Scenes as source code
▬▬▬▬▬▬
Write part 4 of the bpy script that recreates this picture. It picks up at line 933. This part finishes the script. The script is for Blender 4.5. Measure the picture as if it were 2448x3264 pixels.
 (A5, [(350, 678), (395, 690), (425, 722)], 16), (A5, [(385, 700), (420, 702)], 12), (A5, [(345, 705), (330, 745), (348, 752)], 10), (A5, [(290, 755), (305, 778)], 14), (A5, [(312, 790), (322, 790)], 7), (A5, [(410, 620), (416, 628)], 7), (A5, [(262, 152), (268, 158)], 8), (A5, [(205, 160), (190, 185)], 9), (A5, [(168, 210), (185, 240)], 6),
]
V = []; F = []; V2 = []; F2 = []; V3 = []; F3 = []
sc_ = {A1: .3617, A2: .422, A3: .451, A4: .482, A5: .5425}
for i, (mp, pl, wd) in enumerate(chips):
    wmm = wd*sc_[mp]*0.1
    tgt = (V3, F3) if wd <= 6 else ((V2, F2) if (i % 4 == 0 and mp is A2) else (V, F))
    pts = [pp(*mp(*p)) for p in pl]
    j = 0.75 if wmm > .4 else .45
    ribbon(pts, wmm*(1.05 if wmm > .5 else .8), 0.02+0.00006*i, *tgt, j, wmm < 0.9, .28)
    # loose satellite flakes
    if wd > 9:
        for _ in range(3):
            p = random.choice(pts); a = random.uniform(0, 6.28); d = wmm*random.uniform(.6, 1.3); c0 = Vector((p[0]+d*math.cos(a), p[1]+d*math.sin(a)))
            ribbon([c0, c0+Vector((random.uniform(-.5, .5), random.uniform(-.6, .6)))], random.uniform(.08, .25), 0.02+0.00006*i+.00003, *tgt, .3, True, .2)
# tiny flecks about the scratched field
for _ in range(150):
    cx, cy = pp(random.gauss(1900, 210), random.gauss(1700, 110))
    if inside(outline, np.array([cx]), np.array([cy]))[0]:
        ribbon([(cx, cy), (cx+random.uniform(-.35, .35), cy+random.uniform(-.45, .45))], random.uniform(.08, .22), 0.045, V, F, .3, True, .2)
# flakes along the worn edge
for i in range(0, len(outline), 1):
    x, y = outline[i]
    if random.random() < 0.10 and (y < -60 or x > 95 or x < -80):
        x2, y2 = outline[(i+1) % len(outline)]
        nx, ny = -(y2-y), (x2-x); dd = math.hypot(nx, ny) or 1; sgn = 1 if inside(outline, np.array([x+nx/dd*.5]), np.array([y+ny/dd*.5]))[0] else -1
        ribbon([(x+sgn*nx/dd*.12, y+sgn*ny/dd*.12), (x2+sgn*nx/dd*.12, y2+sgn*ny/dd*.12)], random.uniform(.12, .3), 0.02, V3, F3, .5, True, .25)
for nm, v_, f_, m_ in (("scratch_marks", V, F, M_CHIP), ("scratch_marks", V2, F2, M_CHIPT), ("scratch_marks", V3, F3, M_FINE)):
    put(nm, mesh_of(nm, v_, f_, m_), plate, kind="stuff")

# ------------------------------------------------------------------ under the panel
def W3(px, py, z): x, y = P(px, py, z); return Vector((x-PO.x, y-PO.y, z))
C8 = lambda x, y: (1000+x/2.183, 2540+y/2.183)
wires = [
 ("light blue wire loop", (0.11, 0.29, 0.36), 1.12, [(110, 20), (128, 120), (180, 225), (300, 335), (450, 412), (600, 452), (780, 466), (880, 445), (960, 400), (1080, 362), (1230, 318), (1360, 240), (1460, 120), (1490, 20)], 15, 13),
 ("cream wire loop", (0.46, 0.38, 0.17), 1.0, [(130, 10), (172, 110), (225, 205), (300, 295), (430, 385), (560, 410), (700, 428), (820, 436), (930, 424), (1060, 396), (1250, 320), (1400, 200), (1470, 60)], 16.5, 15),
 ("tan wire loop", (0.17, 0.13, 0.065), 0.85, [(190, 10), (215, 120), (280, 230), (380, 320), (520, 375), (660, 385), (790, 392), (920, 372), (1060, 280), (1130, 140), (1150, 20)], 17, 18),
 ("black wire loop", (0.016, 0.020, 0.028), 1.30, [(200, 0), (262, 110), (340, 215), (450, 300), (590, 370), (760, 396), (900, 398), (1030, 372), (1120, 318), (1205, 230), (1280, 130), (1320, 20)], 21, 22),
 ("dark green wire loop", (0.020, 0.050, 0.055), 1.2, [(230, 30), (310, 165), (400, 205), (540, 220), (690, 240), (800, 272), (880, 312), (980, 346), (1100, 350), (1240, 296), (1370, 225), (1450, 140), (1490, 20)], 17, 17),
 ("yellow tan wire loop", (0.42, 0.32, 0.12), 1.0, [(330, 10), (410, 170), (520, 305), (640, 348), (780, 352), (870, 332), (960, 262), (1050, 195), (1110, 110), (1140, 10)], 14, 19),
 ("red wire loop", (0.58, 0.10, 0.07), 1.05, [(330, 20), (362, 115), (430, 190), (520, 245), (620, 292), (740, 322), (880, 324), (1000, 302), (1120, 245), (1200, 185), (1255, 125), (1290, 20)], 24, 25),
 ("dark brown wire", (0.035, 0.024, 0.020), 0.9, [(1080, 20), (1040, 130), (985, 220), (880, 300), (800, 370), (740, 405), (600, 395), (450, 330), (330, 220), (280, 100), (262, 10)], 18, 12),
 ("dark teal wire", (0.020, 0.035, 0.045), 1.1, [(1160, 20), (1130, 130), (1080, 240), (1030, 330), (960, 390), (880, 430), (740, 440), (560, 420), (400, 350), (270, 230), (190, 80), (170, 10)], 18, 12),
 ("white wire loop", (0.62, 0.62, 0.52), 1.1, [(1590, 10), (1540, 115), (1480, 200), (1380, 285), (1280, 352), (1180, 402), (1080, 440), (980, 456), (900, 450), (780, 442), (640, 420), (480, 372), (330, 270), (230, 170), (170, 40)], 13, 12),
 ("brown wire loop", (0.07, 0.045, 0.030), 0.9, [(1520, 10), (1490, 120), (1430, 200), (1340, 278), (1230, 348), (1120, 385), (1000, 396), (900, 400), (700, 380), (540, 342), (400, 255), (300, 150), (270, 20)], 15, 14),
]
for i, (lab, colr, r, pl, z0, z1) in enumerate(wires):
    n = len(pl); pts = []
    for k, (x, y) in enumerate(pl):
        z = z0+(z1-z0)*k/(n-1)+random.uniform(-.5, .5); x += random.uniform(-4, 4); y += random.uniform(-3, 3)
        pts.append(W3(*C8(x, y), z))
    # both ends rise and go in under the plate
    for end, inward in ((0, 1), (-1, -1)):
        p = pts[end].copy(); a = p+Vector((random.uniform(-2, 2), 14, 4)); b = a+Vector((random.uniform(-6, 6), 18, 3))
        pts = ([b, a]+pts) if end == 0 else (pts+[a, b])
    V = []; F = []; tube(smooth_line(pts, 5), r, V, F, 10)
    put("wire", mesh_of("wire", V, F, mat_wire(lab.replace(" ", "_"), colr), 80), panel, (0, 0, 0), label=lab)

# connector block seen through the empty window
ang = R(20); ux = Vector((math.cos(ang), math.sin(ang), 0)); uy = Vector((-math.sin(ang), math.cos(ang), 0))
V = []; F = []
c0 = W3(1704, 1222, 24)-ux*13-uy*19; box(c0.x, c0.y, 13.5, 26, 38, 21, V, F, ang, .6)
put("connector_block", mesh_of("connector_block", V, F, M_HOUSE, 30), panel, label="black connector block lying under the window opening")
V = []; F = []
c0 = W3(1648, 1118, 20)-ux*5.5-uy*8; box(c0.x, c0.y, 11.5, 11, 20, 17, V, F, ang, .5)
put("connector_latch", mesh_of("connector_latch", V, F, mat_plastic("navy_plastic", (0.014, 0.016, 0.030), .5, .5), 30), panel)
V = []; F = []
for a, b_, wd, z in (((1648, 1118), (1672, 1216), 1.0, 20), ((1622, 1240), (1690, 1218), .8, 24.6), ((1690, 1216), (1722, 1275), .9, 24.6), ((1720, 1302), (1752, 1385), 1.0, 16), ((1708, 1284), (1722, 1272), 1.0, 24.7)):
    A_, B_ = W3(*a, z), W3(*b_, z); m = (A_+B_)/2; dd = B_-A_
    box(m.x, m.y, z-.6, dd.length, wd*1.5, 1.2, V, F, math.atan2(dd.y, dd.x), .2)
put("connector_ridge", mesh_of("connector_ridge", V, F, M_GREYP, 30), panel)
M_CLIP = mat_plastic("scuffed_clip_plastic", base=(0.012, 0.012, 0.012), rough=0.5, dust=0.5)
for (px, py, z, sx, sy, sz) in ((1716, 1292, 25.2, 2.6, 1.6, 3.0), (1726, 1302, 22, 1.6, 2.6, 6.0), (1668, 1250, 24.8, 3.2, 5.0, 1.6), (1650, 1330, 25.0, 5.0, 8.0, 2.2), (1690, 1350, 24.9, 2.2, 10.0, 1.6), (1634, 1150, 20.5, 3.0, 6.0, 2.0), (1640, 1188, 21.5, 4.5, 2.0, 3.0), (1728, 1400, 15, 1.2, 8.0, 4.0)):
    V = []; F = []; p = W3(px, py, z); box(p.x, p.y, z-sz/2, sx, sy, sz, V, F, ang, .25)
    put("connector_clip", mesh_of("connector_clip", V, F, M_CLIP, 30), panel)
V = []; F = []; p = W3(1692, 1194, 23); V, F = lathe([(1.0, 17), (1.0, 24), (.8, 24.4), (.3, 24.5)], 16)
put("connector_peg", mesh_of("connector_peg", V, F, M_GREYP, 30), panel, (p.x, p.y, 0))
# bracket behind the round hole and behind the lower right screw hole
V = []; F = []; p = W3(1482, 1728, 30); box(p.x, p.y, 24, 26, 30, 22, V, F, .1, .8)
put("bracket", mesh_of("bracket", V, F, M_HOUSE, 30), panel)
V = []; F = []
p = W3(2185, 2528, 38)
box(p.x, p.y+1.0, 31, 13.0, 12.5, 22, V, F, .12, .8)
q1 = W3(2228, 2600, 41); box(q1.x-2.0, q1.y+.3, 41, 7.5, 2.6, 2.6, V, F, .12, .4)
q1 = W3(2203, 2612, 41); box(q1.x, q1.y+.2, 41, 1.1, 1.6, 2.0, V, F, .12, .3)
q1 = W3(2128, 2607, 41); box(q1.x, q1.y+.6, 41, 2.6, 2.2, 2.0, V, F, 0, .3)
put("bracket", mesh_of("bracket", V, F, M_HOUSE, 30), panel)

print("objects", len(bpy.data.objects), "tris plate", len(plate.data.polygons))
▬▬▬▬▬▬
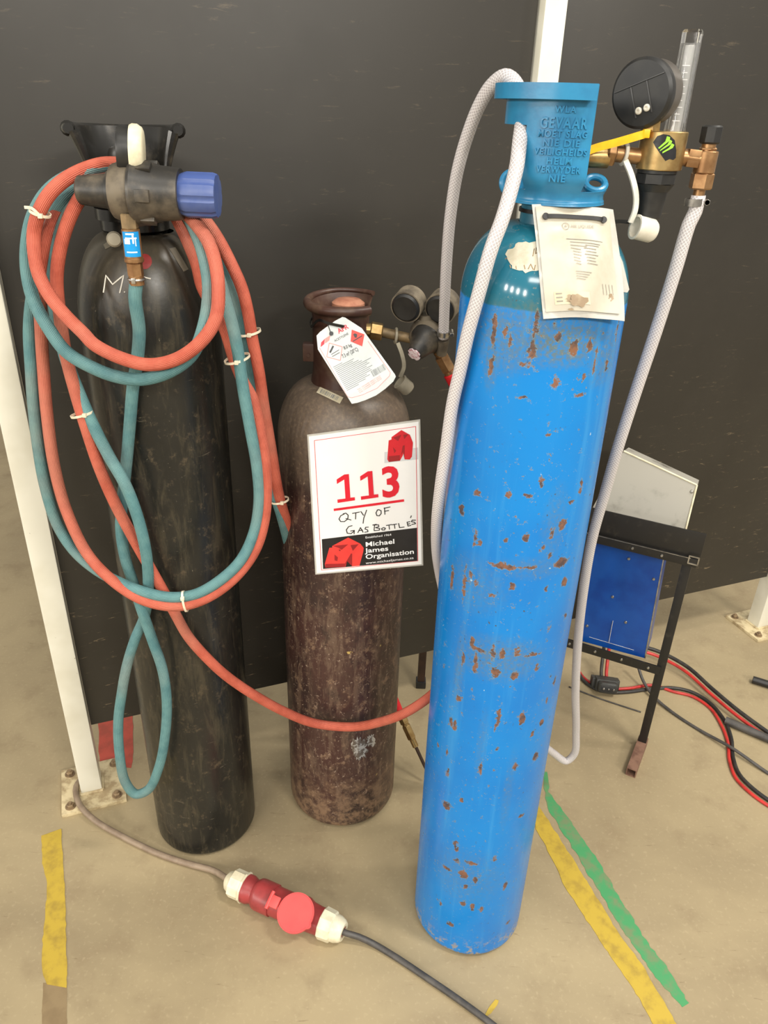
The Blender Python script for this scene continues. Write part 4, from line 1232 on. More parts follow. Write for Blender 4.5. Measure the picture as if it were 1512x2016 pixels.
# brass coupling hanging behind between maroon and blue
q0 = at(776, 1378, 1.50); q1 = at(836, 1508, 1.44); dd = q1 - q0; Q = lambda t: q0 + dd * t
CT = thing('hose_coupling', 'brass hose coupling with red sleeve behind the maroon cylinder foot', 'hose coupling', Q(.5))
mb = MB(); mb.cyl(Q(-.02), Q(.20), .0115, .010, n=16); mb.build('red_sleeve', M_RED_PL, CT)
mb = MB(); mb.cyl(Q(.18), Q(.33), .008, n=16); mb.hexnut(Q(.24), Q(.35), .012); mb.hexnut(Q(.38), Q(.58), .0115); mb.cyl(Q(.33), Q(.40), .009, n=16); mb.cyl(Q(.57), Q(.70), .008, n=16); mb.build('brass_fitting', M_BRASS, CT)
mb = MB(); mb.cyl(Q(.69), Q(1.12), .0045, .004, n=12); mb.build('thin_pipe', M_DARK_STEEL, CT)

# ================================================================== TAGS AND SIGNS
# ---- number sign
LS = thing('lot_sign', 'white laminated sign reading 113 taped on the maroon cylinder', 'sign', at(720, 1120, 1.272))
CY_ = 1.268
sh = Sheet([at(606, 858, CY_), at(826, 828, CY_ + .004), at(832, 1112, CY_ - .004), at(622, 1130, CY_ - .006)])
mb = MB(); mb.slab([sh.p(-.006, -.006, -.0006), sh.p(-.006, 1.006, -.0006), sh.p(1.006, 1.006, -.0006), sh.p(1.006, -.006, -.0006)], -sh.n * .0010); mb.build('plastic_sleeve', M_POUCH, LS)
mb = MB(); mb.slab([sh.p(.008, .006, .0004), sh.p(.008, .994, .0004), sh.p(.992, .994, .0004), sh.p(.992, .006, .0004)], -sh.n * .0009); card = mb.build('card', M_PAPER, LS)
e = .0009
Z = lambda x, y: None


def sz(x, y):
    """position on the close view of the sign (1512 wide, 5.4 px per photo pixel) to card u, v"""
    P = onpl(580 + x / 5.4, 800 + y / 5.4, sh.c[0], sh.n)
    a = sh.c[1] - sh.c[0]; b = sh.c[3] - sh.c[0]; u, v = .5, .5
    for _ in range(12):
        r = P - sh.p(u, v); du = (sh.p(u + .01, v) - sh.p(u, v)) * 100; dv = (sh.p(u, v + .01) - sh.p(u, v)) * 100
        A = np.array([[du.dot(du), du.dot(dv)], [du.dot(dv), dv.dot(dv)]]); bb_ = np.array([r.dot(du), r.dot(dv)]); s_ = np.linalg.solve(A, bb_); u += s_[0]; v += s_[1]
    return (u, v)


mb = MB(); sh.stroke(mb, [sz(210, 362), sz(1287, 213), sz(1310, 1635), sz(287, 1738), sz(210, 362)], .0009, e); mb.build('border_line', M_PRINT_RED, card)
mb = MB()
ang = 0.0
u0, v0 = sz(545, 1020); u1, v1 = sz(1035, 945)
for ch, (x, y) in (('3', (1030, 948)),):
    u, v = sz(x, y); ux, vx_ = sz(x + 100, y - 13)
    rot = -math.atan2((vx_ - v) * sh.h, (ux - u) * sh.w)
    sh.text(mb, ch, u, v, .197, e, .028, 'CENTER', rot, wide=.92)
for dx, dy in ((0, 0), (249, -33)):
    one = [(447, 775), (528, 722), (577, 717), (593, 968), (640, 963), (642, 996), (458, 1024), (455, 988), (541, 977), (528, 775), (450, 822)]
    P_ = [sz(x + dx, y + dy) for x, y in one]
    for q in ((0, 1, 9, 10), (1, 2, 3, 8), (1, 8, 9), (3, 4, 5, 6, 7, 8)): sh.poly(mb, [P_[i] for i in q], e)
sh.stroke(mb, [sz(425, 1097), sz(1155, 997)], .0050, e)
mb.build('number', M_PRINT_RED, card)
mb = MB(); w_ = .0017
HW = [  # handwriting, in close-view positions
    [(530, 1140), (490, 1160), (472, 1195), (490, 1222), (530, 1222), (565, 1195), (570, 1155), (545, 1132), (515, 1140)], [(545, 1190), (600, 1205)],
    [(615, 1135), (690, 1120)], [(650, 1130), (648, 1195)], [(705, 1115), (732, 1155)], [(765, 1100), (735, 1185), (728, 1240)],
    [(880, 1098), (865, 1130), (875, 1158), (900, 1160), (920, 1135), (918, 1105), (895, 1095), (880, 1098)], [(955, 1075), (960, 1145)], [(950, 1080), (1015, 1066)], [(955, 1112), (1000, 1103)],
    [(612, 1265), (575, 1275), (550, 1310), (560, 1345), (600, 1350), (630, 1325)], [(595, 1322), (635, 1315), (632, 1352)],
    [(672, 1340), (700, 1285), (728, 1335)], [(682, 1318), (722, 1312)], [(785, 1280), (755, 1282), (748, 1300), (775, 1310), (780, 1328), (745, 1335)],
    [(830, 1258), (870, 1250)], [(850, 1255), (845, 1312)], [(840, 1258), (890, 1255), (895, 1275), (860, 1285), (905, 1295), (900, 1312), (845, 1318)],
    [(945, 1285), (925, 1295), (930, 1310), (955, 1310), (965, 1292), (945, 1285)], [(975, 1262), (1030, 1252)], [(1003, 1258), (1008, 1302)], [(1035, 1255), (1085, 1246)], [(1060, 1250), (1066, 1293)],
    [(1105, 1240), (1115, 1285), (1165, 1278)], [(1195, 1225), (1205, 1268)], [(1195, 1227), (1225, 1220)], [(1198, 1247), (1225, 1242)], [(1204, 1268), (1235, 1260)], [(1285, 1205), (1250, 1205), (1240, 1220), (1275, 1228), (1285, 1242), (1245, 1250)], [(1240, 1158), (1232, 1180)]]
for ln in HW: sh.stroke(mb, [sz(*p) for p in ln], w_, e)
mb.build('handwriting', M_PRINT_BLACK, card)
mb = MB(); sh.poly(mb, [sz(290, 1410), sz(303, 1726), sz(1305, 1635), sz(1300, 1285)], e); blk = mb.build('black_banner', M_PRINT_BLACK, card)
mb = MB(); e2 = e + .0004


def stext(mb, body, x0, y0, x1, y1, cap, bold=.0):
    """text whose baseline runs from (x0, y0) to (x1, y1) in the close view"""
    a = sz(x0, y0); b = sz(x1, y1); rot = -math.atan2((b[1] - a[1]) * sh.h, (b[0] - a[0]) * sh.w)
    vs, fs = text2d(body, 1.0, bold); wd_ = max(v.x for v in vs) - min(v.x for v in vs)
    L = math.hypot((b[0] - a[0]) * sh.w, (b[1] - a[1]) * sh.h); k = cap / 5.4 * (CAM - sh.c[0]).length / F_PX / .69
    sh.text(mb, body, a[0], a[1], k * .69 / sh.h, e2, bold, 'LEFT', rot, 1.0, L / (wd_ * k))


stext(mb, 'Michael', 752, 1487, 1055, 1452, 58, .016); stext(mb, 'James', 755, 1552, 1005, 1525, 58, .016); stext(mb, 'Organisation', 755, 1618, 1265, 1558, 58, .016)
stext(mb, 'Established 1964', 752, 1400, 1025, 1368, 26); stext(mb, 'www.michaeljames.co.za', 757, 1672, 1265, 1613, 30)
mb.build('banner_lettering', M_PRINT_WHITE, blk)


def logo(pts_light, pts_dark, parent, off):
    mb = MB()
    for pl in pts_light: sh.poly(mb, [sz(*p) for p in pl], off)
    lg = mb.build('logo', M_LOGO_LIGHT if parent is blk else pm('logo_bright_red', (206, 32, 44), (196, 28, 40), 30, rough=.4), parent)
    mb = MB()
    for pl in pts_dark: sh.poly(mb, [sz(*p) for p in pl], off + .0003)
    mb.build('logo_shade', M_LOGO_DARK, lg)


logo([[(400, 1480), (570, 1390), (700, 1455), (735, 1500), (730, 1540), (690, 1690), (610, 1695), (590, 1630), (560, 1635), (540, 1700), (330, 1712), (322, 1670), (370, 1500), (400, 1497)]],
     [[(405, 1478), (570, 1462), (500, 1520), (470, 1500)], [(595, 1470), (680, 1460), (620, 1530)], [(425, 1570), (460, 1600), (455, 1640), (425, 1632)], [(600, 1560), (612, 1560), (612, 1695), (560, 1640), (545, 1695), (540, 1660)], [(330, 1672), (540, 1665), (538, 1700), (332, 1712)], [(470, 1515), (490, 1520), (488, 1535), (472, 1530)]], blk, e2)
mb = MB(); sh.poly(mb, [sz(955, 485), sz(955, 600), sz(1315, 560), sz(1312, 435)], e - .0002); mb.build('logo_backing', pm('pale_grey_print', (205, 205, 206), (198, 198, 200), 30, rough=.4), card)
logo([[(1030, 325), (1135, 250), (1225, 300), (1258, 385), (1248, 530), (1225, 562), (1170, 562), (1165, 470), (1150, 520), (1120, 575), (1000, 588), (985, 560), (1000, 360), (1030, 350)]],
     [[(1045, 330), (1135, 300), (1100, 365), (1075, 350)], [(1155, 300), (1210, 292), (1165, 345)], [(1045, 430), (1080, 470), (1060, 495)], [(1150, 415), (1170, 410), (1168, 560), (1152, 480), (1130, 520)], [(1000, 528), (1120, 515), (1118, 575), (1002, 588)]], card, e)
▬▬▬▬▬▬
### Task to carry out
Copy out each line of the entries that holds "from".

### Exercise result
The Blender Python script for this scene continues. Write part 4, from line 1232 on. More parts follow. Write for Blender 4.5. Measure the picture as if it were 1512x2016 pixels.
    """text whose baseline runs from (x0, y0) to (x1, y1) in the close view"""